Author: Mark Sampson
View album and artist detailsArtist/band: |
Mulatu Astatke & Black Jesus Experience |
Label: |
Agogo Records |
Magazine Review Date: |
Aug/Sept/2020 |
This is the second album that Mulatu Astatke, one of the fathers of Ethio-jazz, has recorded with ‘BJX’, the 12-piece multi-ethnic collective from Melbourne. He describes them as ‘my favourite backing band’. Although his stamp is all over this outstanding album, those signature vibes are only prominently heard on the opening ‘Mulatu’ (a sophisticated reworking of the raw prototype heard on Astatke's 1972 debut), the brief ‘Blue Light’ and the final ‘A Chance to Give’.

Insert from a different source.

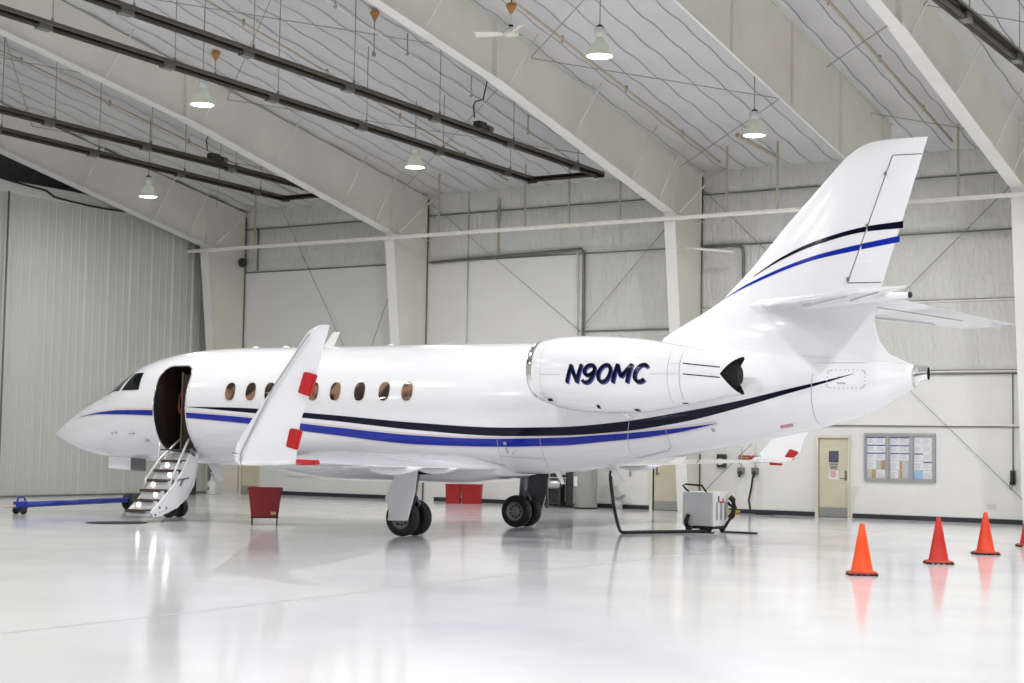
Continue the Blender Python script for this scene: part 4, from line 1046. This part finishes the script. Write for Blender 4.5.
# tailplane
def stab(sd):
    m = MB(); rings = []
    for l, le, te, z0, z1, tc_ in ((.05, 5.98, 8.30, 4.27, 4.42, .10), (1.5, 7.04, 8.80, 4.225, 4.33, .10), (3.0, 8.15, 9.38, 4.155, 4.235, .09), (3.75, 8.75, 9.68, 4.115, 4.185, .085), (3.88, 9.02, 9.74, 4.115, 4.18, .05)):
        ring = []
        f_ = foil(Vector((le, sd * l, 0)), te - le, tc_, Vector((0, 0, 1)), up=.5)
        ring = [Vector((p.x, p.y, p.z + z0 + (z1 - z0) * (p.x - le) / (te - le))) for p in f_]
        rings.append(ring)
    m.loft(rings); st = m.build('tailplane', M['paint'], AC)
    m = MB(); rings = []
    # elevator gap on the lower side
    def pt(l, f):
        le, te = lerp1([.05, 1.5, 3, 3.75], [5.98, 7.04, 8.15, 8.75], l), lerp1([.05, 1.5, 3, 3.75], [8.30, 8.80, 9.38, 9.68], l)
        z0, z1 = lerp1([.05, 1.5, 3, 3.75], [4.27, 4.225, 4.155, 4.115], l), lerp1([.05, 1.5, 3, 3.75], [4.42, 4.33, 4.235, 4.185], l)
        return Vector((le + (te - le) * f, sd * l, z0 + (z1 - z0) * f - .10 * (te - le) * th_c(f) * .42))
    for l in lin(.5, 2.9, 8): rings.append([pt(l, .70) + Vector((0, 0, -.008)), pt(l, .715) + Vector((0, 0, -.008)), pt(l, .715) + Vector((0, 0, .01)), pt(l, .70) + Vector((0, 0, .01))])
    m.loft(rings, smooth=False); m.build('elevator_gap', M['seam'], st)
    m = MB(); m.tube([pt(l, .30) + Vector((0, 0, -.004)) for l in lin(.5, 2.9, 8)], .006, 5); m.build('spar_seam', M['seam'], st)
stab(-1); stab(1)
m = MB(); rings = []
for i in range(25):
    t_ = i / 24; x = 5.58 + t_ * 3.12; q = max(.03, (min(1, t_ / .16)) ** .5) * (1 if t_ < .5 else 1 - .62 * ((t_ - .5) / .5) ** 1.2); zc = 4.275 + .145 * t_
    rings.append([(x, .235 * q * cos(a), zc + .15 * q * sin(a)) for a in (2 * pi * k / 20 for k in range(20))])
m.loft(rings); m.build('tail_fairing', M['paint'], AC)
m = MB(); m.lathe([(.055, 8.70), (.055, 8.74), (.02, 8.76)], (0, 0, 4.42), 'x', 12); m.build('tail_light', M['black'], AC)
# exhaust at the end of the tail cone
m = MB(); R = []
for x, rz_, ry, zc in ((8.79, .20, .20, 3.01), (8.92, .165, .165, 3.03), (9.04, .132, .132, 3.055), (9.04, .112, .112, 3.055), (8.9, .10, .10, 3.04)):
    R.append([(x, ry * cos(2 * pi * k / 24), zc + rz_ * sin(2 * pi * k / 24)) for k in range(24)])
m.loft(R[:3], caps=(True, False)); m.loft(R[2:4], caps=(False, False)); ex = m.build('tail_exhaust', M['chrome'], AC)
m = MB(); m.loft([R[3], R[4]], caps=(False, True)); m.build('exhaust_bore', M['nearblack'], ex)

# engines
NX = [2.56, 2.58, 2.62, 2.70, 2.84, 3.17, 3.68, 4.17, 4.57, 5.19, 5.79, 6.23, 6.45]
NR = [.455, .49, .515, .545, .585, .648, .675, .667, .645, .553, .437, .350, .318]
NZ = [3.05, 3.05, 3.048, 3.04, 3.03, 3.005, 2.978, 2.963, 2.952, 2.942, 2.952, 2.955, 2.935]
CL = 2.07
nr = lambda x: pchip(NX, NR, x)
nz_ = lambda x: pchip(NX, NZ, x)
def nac_pt(x, z, off, sd):
    r = nr(x); dz = z - nz_(x); l = sqrt(max(.01, r * r - dz * dz)); k_ = (r + off) / r
    return Vector((x, sd * (CL + l * k_), nz_(x) + dz * k_))
def strokes(w=1):
    def ell(cx, cy, rx, ry, a0, a1, n=22): return [(cx + rx * cos(radians(a0 + (a1 - a0) * i / n)), cy + ry * sin(radians(a0 + (a1 - a0) * i / n))) for i in range(n + 1)]
    L_ = []
    L_.append((.0, [[(.0, .0), (.0, 1.0)], [(.0, .96), (.56, .04)], [(.56, .0), (.56, 1.0)]]))
    L_.append((.80, [ell(.30, .68, .27, .27, 0, 360), [(.57, .68), (.57, .48), (.53, .25), (.42, .07), (.28, .02), (.13, .05), (.04, .16)]]))
    L_.append((1.62, [ell(.32, .5, .31, .45, 0, 360, 28)]))
    L_.append((2.50, [[(.0, .0), (.0, 1.0)], [(.0, .98), (.37, .30)], [(.37, .30), (.74, .98)], [(.74, .0), (.74, 1.0)]]))
    L_.append((3.52, [ell(.33, .5, .31, .45, 42, 318, 26)]))
    return L_
def engine(sd):
    m = MB(); rings = []
    n = 56
    for x in lin(2.72, 6.0, 44):
        rings.append([(x, sd * (CL + nr(x) * cos(2 * pi * k / n)), nz_(x) + nr(x) * sin(2 * pi * k / n)) for k in range(n)])
    for q in lin(0, 1, 6)[1:]:
        ring = []
        for k in range(n):
            a = 2 * pi * k / n; xe = 6.44 - .27 * max(0, (1 - abs(sin(a)) * 1.06)) ** .9; x = 6.0 + (xe - 6.0) * q
            ring.append((x, sd * (CL + nr(x) * cos(a)), nz_(x) + nr(x) * sin(a)))
        rings.append(ring)
    last = rings[-1]
    m.loft(rings, caps=(False, False)); NM = [M['paint'], M['navy'], M['bluesh'], M['seam'], M['nearblack']]
    # exhaust edge and dark liner
    inner = [(p[0] - .005, sd * CL + (p[1] - sd * CL) * .955, nz_(p[0]) + (p[2] - nz_(p[0])) * .955) for p in last]
    inn2 = [(6.02, sd * (CL + .30 * cos(2 * pi * k / n)), 2.95 + .30 * sin(2 * pi * k / n)) for k in range(n)]
    m.loft([last, inner], 4, caps=(False, False)); m.loft([inner, inn2], 4, caps=(False, True))
    # registration
    Ht = .318; sx = .372; x0 = 3.47; z0 = 2.805; sl = .285; hw = .031
    for pas, (ox, oz, mi, off) in enumerate(((.020, -.022, 2, .005), (0, 0, 1, .008))):
        for adv, polys in strokes():
            for pl in polys:
                P_ = []
                for i in range(len(pl) - 1):
                    (a0, b0), (a1, b1) = pl[i], pl[i + 1]; nn = max(1, int(max(abs(a1 - a0), abs(b1 - b0)) / .08))
                    for q in range(nn): P_.append((a0 + (a1 - a0) * q / nn, b0 + (b1 - b0) * q / nn))
                P_.append(pl[-1])
                closed_ = abs(P_[0][0] - P_[-1][0]) + abs(P_[0][1] - P_[-1][1]) < 1e-6
                X_ = []
                for (a, b_) in P_:
                    yy = b_ * Ht; X_.append((x0 + (adv + a) * sx * .935 + yy * sl, z0 + yy))
                V = []
                for i in range(len(X_)):
                    if closed_: p, q = X_[i - 1 if i > 0 else len(X_) - 2], X_[i + 1 if i < len(X_) - 1 else 1]
                    else: p, q = X_[max(0, i - 1)], X_[min(len(X_) - 1, i + 1)]
                    dx, dz = q[0] - p[0], q[1] - p[1]; L_ = sqrt(dx * dx + dz * dz); nx, nz = -dz / L_ * hw, dx / L_ * hw
                    cx, cz = X_[i]
                    row = []
                    for f_ in (-1, 0, 1):
                        xx = cx + f_ * nx + ox; zz = cz + f_ * nz + oz
                        xx = xx if sd < 0 else 2 * 4.24 - xx
                        row.append(m.bm.verts.new(nac_pt(xx, zz, off, sd)))
                    V.append(row)
                for a, c_ in zip(V[:-1], V[1:]):
                    for f_ in (0, 1): m.face([a[f_], c_[f_], c_[f_ + 1], a[f_ + 1]], mi)
    # seams
    def ringseam(x, w, z0, z1, mi=3):
        V = []
        for i in range(25):
            z = z0 + (z1 - z0) * i / 24; V.append((m.bm.verts.new(nac_pt(x - w, z, .004, sd)), m.bm.verts.new(nac_pt(x + w, z, .004, sd))))
        for a, c_ in zip(V[:-1], V[1:]): m.face([a[0], c_[0], c_[1], a[1]], mi)
    def lineseam(xa, xb, z0, z1, w, mi=3):
        V = []
        for i in range(17):
            x = xa + (xb - xa) * i / 16; z = z0 + (z1 - z0) * i / 16; V.append((m.bm.verts.new(nac_pt(x, z - w, .004, sd)), m.bm.verts.new(nac_pt(x, z + w, .004, sd))))
        for a, c_ in zip(V[:-1], V[1:]): m.face([a[0], c_[0], c_[1], a[1]], mi)
    ringseam(2.92, .003, 2.55, 3.5); ringseam(5.30, .004, 2.48, 3.42); ringseam(5.50, .005, 2.52, 3.40)
    lineseam(5.55, 6.17, 3.13, 3.065, .009, 4); lineseam(5.56, 6.17, 2.95, 2.895, .009, 4); lineseam(5.0, 5.5, 2.95, 2.95, .003); lineseam(5.35, 5.5, 3.13, 3.13, .003)
    lineseam(2.93, 3.35, 2.95, 2.95, .003)
    for x, z, w, h in ((3.02, 2.52, .06, .022), (3.95, 2.40, .03, .03), (4.62, 2.345, .045, .022), (5.48, 2.46, .045, .02)):
        r = nr(x)
        V = [m.bm.verts.new(nac_pt(x + a * w, max(nz_(x) - r * .97, z + b_ * h), .006, sd)) for a, b_ in ((-1, -1), (1, -1), (1, 1), (-1, 1))]; m.face(V, 4)
    e = m.build('engine_nacelle', NM, AC)
    # chrome intake lip
    m = MB(); rings = []
    prof = [(2.72, .552), (2.67, .535), (2.62, .514), (2.583, .490), (2.563, .464), (2.567, .438), (2.60, .415), (2.72, .40), (3.0, .40)]
    for x, r in prof: rings.append([(x, sd * (CL + r * cos(2 * pi * k / n)), nz_(x) + r * sin(2 * pi * k / n)) for k in range(n)])
    m.loft(rings, caps=(False, False)); lp = m.build('intake_lip', M['chrome'], e)
    m = MB(); m.loft([[(x, sd * (CL + r * cos(2 * pi * k / n)), 3.03 + r * sin(2 * pi * k / n)) for k in range(n)] for x, r in ((2.9, .40), (2.92, .12), (2.75, .03))], caps=(False, True)); m.build('fan_disc', M['gear_dark'], e)
    m = MB(); m.loft([[(x, sd * (CL + r * cos(2 * pi * k / 24)), 2.945 + r * sin(2 * pi * k / 24)) for k in range(24)] for x, r in ((5.9, .27), (6.15, .27), (6.30, .24), (6.40, .15))], caps=(True, True)); m.build('exhaust_plug', M['nearblack'], e)
    m = MB(); m.tube([(4.28, sd * (CL + .1), 2.31), (4.36, sd * (CL + .1), 2.24), (4.43, sd * (CL + .1), 2.22)], [.035, .03, .012], 8); m.build('drain_mast', M['paint'], e)
    m = MB(); rings = []
    for y, x_a, x_b, t_ in ((.85, 2.95, 6.3, .17), (1.2, 3.1, 6.2, .14), (1.62, 3.25, 5.9, .13)):
        rings.append([(x_a + (x_b - x_a) * c_, sd * y, 2.95 + t_ * th_c(c_)) for c_, _ in NA] + [(x_a + (x_b - x_a) * c_, sd * y, 2.95 - t_ * th_c(c_)) for c_, _ in NA[1:-1]][::-1])
    m.loft(rings); m.build('engine_pylon', M['paint'], AC)
engine(-1); engine(1)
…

This might be a disappointment if Black Jesus Experience weren't considerably more than a backing band. They were described as ‘brilliant beyond belief after their 2011 appearance at Glastonbury and dip anywhere into the nine indelible numbers for evidence that the hyperbole has substance. Particularly impressive are native Ethiopian singer Enushu Taye's call-and-response with her chorus on the hypnotic ‘Ambassa Lemdi’, Peter Harper's muscular tenor sax and the reinvigoration of the Éthiopiques sound on the roiling ‘Kulun Mankwaleshi’, the moody, simmering vamp of ‘Living on Stolen Land’ (dedicated to the First Nations people of Australia), the raw funk of ‘Lijay’ and the dynamic Ethio-Latin rearrangement of the classic ‘Mascaram Setaba’. This blend of hip-hop, jazz and mesmerising pentatonic Ethio-tunes is one to really savour.